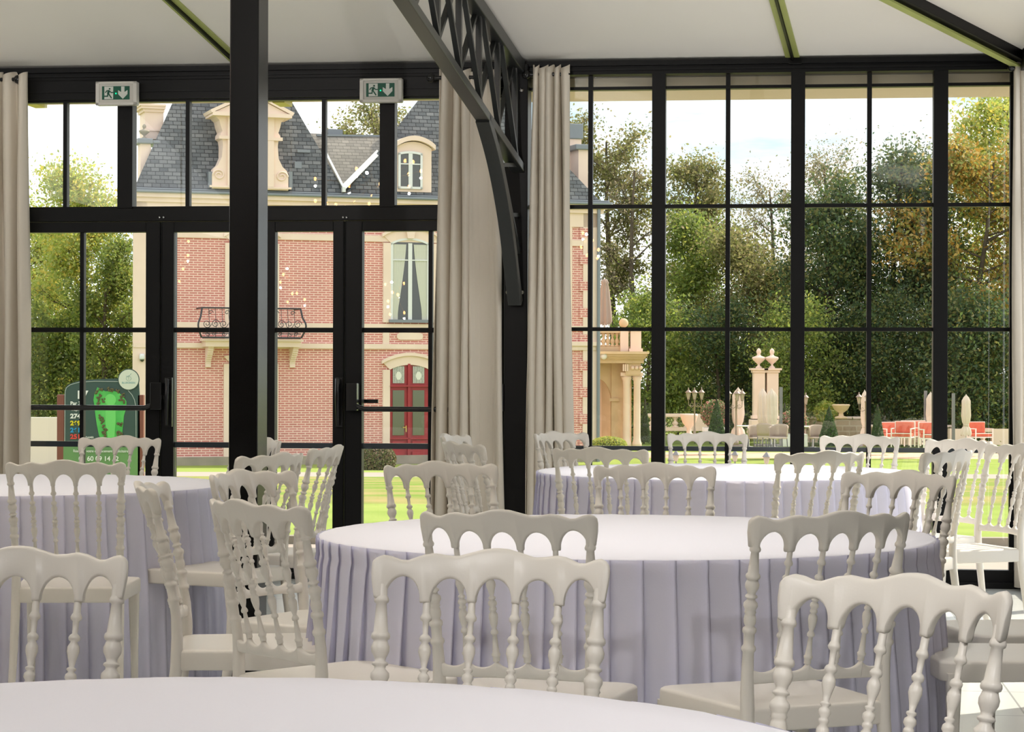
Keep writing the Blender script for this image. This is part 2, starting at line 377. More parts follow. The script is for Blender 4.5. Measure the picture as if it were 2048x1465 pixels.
# ================================================================== STEEL FRAME
def plane_hit(px, py, p0, dr):
    """local wall-frame point where the pixel's ray meets the vertical plane through p0 along dr; returns (a, z)"""
    o = W.I @ CAMP; r = W.I.to_3x3() @ ray(px, py); n = Vector((-dr.y, dr.x, 0))
    t = (p0 - o).dot(n) / r.dot(n); h = o + r*t
    return (Vector((h.x, h.y, 0)) - Vector((p0.x, p0.y, 0))).dot(Vector((dr.x, dr.y, 0)).normalized()), h.z
def make_truss(name, label, p0, dr, bot, arc, amax, top_off=.04, wt=.075, steps=.46, low_arc=None, gap=0.0):
    dr = Vector((dr.x, dr.y, 0)).normalized(); root = thing(name, label, 'roof truss', W.o, W.r)
    def pt(a, z): return (p0.x + dr.x*a, p0.y + dr.y*a, z)
    k = SL * abs(dr.y)
    def ztop(a): return TOPZ - top_off + k*a
    def zb(a): return bot[0] + bot[1]*a
    o = MB(); o.beam(pt(0, ztop(0)), pt(amax, ztop(amax)), wt, .075); o.build('top_chord', 'truss_metal', root, bevel=.004)
    o = MB(); o.beam(pt(-.05, zb(-.05)), pt(amax, zb(amax)), wt, .05); o.build('bottom_chord', 'truss_metal', root, bevel=.004)
    na = 22; pts = []
    for i in range(na+1):
        t = i/na; a = interp([(q[2], q[0]) for q in arc], t); z = interp([(q[2], q[1]) for q in arc], t); pts.append((a, z))
    # smooth the arc
    for _ in range(6): pts = [pts[0]] + [((pts[i-1][0]+pts[i][0]*2+pts[i+1][0])/4, (pts[i-1][1]+pts[i][1]*2+pts[i+1][1])/4) for i in range(1, len(pts)-1)] + [pts[-1]]
    o = MB(); rows = []
    perp = Vector((-dr.y, dr.x, 0)) * (wt/2)
    for i, (a, z) in enumerate(pts):
        a0, z0 = pts[max(0, i-1)]; a1, z1 = pts[min(na, i+1)]; l = math.hypot(a1-a0, z1-z0); nx, nz = -(z1-z0)/l*.03, (a1-a0)/l*.03
        c = [Vector(pt(a+nx, z+nz)), Vector(pt(a-nx, z-nz))]
        rows.append([c[0]-perp, c[0]+perp, c[1]+perp, c[1]-perp])
    o.grid(rows, smooth=False, closed=True); o.add(rows[0], [(0, 1, 2, 3)]); o.add(rows[-1], [(3, 2, 1, 0)])
    o.build('curved_brace', 'truss_metal', root, bevel=.003)
    n = int(amax/steps)
    for i in range(0, n):
        a = .10 + i*steps; b = a + steps
        for off in (0.0,):
            o = MB(); o.beam(pt(a, zb(a)), pt(a, ztop(a)), .03, .03, up=(dr.x, dr.y, 0)); o.build('vertical_strut', 'truss_metal', root)
            if b <= amax:
                o = MB(); q = perp.normalized()*.014
                o.beam(Vector(pt(a, zb(a)))+q, Vector(pt(b, ztop(b)))+q, .026, .022, up=(dr.x, dr.y, 0)); o.build('diagonal_strut', 'truss_metal', root)
                o = MB(); o.beam(Vector(pt(a, ztop(a)))-q, Vector(pt(b, zb(b)))-q, .026, .022, up=(dr.x, dr.y, 0)); o.build('diagonal_strut', 'truss_metal', root)
    # struts inside the arch
    if low_arc:
        for (a0, z0, a1, z1) in low_arc:
            o = MB(); o.beam(pt(a0, z0), pt(a1, z1), .03, .022, up=(dr.x, dr.y, 0)); o.build('diagonal_strut', 'truss_metal', root)
    return root, pt
p0 = Vector((W.X(1036, 400, -.14), -.14, 0)); dr = Vector((-.091, -1, 0))
A = lambda x, y: plane_hit(x, y, p0, dr)
b1, b2 = A(1037, 338), A(808, 0); sl = (b2[1]-b1[1])/(b2[0]-b1[0])
arcpx = [(966, 236, 0), (985, 300, .2), (1000, 372, .42), (1013, 450, .63), (1022, 530, .82), (1031, 606, 1)]
arc = [(*A(x, y), t) for x, y, t in arcpx]
la = [(*A(990, 272), *A(1036, 505)), (*A(1003, 330), *A(1033, 330)), (*A(1012, 430), *A(1034, 430))]
tr, ptf = make_truss('roof_truss', 'dark steel lattice truss rising from the post between the two curtains', p0, dr, (b1[1]-sl*b1[0], sl), arc, 6.3, low_arc=la)
bo = MB()
for (px, py) in ((1043, 138), (1043, 180), (1044, 332), (1044, 585), (1015, 585)):
    x = W.X(px, py, -.15); z = W.Z(px, py, -.15)
    o = MB(); o.lathe([(.004, -.012), (.012, -.012), (.012, 0), (.005, 0), (.005, .012), (.001, .012)], (0, 0, 0), 8)
    o.v = [(x+v[0], -.145-v[2]*.8-.005, z+v[1]) for v in o.v]; o.build('bolt', 'chrome', tr)
# hip truss at the right-hand corner
pc = Vector((sR-.02, -.12, 0)); hdir = Vector((hd.x, hd.y, 0)).normalized()
A2 = lambda x, y: plane_hit(x, y, pc, hdir)
c1, c2 = A2(2047, 112), A2(1925, 0); s2 = (c2[1]-c1[1])/(c2[0]-c1[0])
root = thing('hip_beam', 'black steel hip beam running out of the ceiling corner above the right curtain', 'roof beam', W.o, W.r)
def pt2(a, z): return (pc.x+hdir.x*a, pc.y+hdir.y*a, z)
kk = SL*abs(hdir.y)
o = MB(); o.beam(pt2(0, TOPZ-.03), pt2(7, TOPZ-.03+kk*7), .12, .06); o.build('top_chord', 'black_metal', root, bevel=.003)
o = MB(); o.beam(pt2(0, TOPZ-.08), pt2(7, TOPZ-.07+kk*7), .05, .012); o.build('edge_strip', 'seam_green', root)  # green-lit lower edge of the beam, painted as a strip
o = MB(); o.beam(pt2(0, c1[1]-s2*c1[0]-.02), pt2(7, c1[1]+s2*(7-c1[0])), .07, .07); o.build('bottom_chord', 'black_metal', root, bevel=.003)
for i in range(6):
    a = .5+i*1.0; o = MB(); o.beam(pt2(a, TOPZ-.03+kk*a), pt2(a, c1[1]+s2*(a-c1[0])), .03, .03, up=(1, 0, 0)); o.build('vertical_strut', 'truss_metal', root)
# free-standing column, nearer than the wall
Yc = 8.5
cl = P(457.5, 700, Yc); cw = (516.5-457.5)/F*Yc
CO = (cl.x, cl.y, 0)
root = thing('steel_column', 'tall black square steel column standing free between the left tables', 'column', CO, -PSI)
cz = roof_z((cl.x, cl.y)) + .02
MB().box(0, cw, 0, .165, .012, cz).build('shaft', 'column_metal' if 'column_metal' in M else mat('column_metal', (.004, .004, .004), .24, .0, .22), root, bevel=.005)
MB().box(-.04, cw+.04, -.04, .205, 0, .012).build('base_plate', 'black_metal', root)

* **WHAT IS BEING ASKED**
Transcribe all the lines above exactly, apart from the pictures.

* **THE SOLUTION**
Keep writing the Blender script for this image. This is part 2, starting at line 377. More parts follow. The script is for Blender 4.5. Measure the picture as if it were 2048x1465 pixels.
# ================================================================== STEEL FRAME
def plane_hit(px, py, p0, dr):
    """local wall-frame point where the pixel's ray meets the vertical plane through p0 along dr; returns (a, z)"""
    o = W.I @ CAMP; r = W.I.to_3x3() @ ray(px, py); n = Vector((-dr.y, dr.x, 0))
    t = (p0 - o).dot(n) / r.dot(n); h = o + r*t
    return (Vector((h.x, h.y, 0)) - Vector((p0.x, p0.y, 0))).dot(Vector((dr.x, dr.y, 0)).normalized()), h.z
def make_truss(name, label, p0, dr, bot, arc, amax, top_off=.04, wt=.075, steps=.46, low_arc=None, gap=0.0):
    dr = Vector((dr.x, dr.y, 0)).normalized(); root = thing(name, label, 'roof truss', W.o, W.r)
    def pt(a, z): return (p0.x + dr.x*a, p0.y + dr.y*a, z)
    k = SL * abs(dr.y)
    def ztop(a): return TOPZ - top_off + k*a
    def zb(a): return bot[0] + bot[1]*a
    o = MB(); o.beam(pt(0, ztop(0)), pt(amax, ztop(amax)), wt, .075); o.build('top_chord', 'truss_metal', root, bevel=.004)
    o = MB(); o.beam(pt(-.05, zb(-.05)), pt(amax, zb(amax)), wt, .05); o.build('bottom_chord', 'truss_metal', root, bevel=.004)
    na = 22; pts = []
    for i in range(na+1):
        t = i/na; a = interp([(q[2], q[0]) for q in arc], t); z = interp([(q[2], q[1]) for q in arc], t); pts.append((a, z))
    # smooth the arc
    for _ in range(6): pts = [pts[0]] + [((pts[i-1][0]+pts[i][0]*2+pts[i+1][0])/4, (pts[i-1][1]+pts[i][1]*2+pts[i+1][1])/4) for i in range(1, len(pts)-1)] + [pts[-1]]
    o = MB(); rows = []
    perp = Vector((-dr.y, dr.x, 0)) * (wt/2)
    for i, (a, z) in enumerate(pts):
        a0, z0 = pts[max(0, i-1)]; a1, z1 = pts[min(na, i+1)]; l = math.hypot(a1-a0, z1-z0); nx, nz = -(z1-z0)/l*.03, (a1-a0)/l*.03
        c = [Vector(pt(a+nx, z+nz)), Vector(pt(a-nx, z-nz))]
        rows.append([c[0]-perp, c[0]+perp, c[1]+perp, c[1]-perp])
    o.grid(rows, smooth=False, closed=True); o.add(rows[0], [(0, 1, 2, 3)]); o.add(rows[-1], [(3, 2, 1, 0)])
    o.build('curved_brace', 'truss_metal', root, bevel=.003)
    n = int(amax/steps)
    for i in range(0, n):
        a = .10 + i*steps; b = a + steps
        for off in (0.0,):
            o = MB(); o.beam(pt(a, zb(a)), pt(a, ztop(a)), .03, .03, up=(dr.x, dr.y, 0)); o.build('vertical_strut', 'truss_metal', root)
            if b <= amax:
                o = MB(); q = perp.normalized()*.014
                o.beam(Vector(pt(a, zb(a)))+q, Vector(pt(b, ztop(b)))+q, .026, .022, up=(dr.x, dr.y, 0)); o.build('diagonal_strut', 'truss_metal', root)
                o = MB(); o.beam(Vector(pt(a, ztop(a)))-q, Vector(pt(b, zb(b)))-q, .026, .022, up=(dr.x, dr.y, 0)); o.build('diagonal_strut', 'truss_metal', root)
    # struts inside the arch
    if low_arc:
        for (a0, z0, a1, z1) in low_arc:
            o = MB(); o.beam(pt(a0, z0), pt(a1, z1), .03, .022, up=(dr.x, dr.y, 0)); o.build('diagonal_strut', 'truss_metal', root)
    return root, pt
p0 = Vector((W.X(1036, 400, -.14), -.14, 0)); dr = Vector((-.091, -1, 0))
A = lambda x, y: plane_hit(x, y, p0, dr)
b1, b2 = A(1037, 338), A(808, 0); sl = (b2[1]-b1[1])/(b2[0]-b1[0])
arcpx = [(966, 236, 0), (985, 300, .2), (1000, 372, .42), (1013, 450, .63), (1022, 530, .82), (1031, 606, 1)]
arc = [(*A(x, y), t) for x, y, t in arcpx]
la = [(*A(990, 272), *A(1036, 505)), (*A(1003, 330), *A(1033, 330)), (*A(1012, 430), *A(1034, 430))]
tr, ptf = make_truss('roof_truss', 'dark steel lattice truss rising from the post between the two curtains', p0, dr, (b1[1]-sl*b1[0], sl), arc, 6.3, low_arc=la)
bo = MB()
for (px, py) in ((1043, 138), (1043, 180), (1044, 332), (1044, 585), (1015, 585)):
    x = W.X(px, py, -.15); z = W.Z(px, py, -.15)
    o = MB(); o.lathe([(.004, -.012), (.012, -.012), (.012, 0), (.005, 0), (.005, .012), (.001, .012)], (0, 0, 0), 8)
    o.v = [(x+v[0], -.145-v[2]*.8-.005, z+v[1]) for v in o.v]; o.build('bolt', 'chrome', tr)
# hip truss at the right-hand corner
pc = Vector((sR-.02, -.12, 0)); hdir = Vector((hd.x, hd.y, 0)).normalized()
A2 = lambda x, y: plane_hit(x, y, pc, hdir)
c1, c2 = A2(2047, 112), A2(1925, 0); s2 = (c2[1]-c1[1])/(c2[0]-c1[0])
root = thing('hip_beam', 'black steel hip beam running out of the ceiling corner above the right curtain', 'roof beam', W.o, W.r)
def pt2(a, z): return (pc.x+hdir.x*a, pc.y+hdir.y*a, z)
kk = SL*abs(hdir.y)
o = MB(); o.beam(pt2(0, TOPZ-.03), pt2(7, TOPZ-.03+kk*7), .12, .06); o.build('top_chord', 'black_metal', root, bevel=.003)
o = MB(); o.beam(pt2(0, TOPZ-.08), pt2(7, TOPZ-.07+kk*7), .05, .012); o.build('edge_strip', 'seam_green', root)  # green-lit lower edge of the beam, painted as a strip
o = MB(); o.beam(pt2(0, c1[1]-s2*c1[0]-.02), pt2(7, c1[1]+s2*(7-c1[0])), .07, .07); o.build('bottom_chord', 'black_metal', root, bevel=.003)
for i in range(6):
    a = .5+i*1.0; o = MB(); o.beam(pt2(a, TOPZ-.03+kk*a), pt2(a, c1[1]+s2*(a-c1[0])), .03, .03, up=(1, 0, 0)); o.build('vertical_strut', 'truss_metal', root)
# free-standing column, nearer than the wall
Yc = 8.5
cl = P(457.5, 700, Yc); cw = (516.5-457.5)/F*Yc
CO = (cl.x, cl.y, 0)
root = thing('steel_column', 'tall black square steel column standing free between the left tables', 'column', CO, -PSI)
cz = roof_z((cl.x, cl.y)) + .02
MB().box(0, cw, 0, .165, .012, cz).build('shaft', 'column_metal' if 'column_metal' in M else mat('column_metal', (.004, .004, .004), .24, .0, .22), root, bevel=.005)
MB().box(-.04, cw+.04, -.04, .205, 0, .012).build('base_plate', 'black_metal', root)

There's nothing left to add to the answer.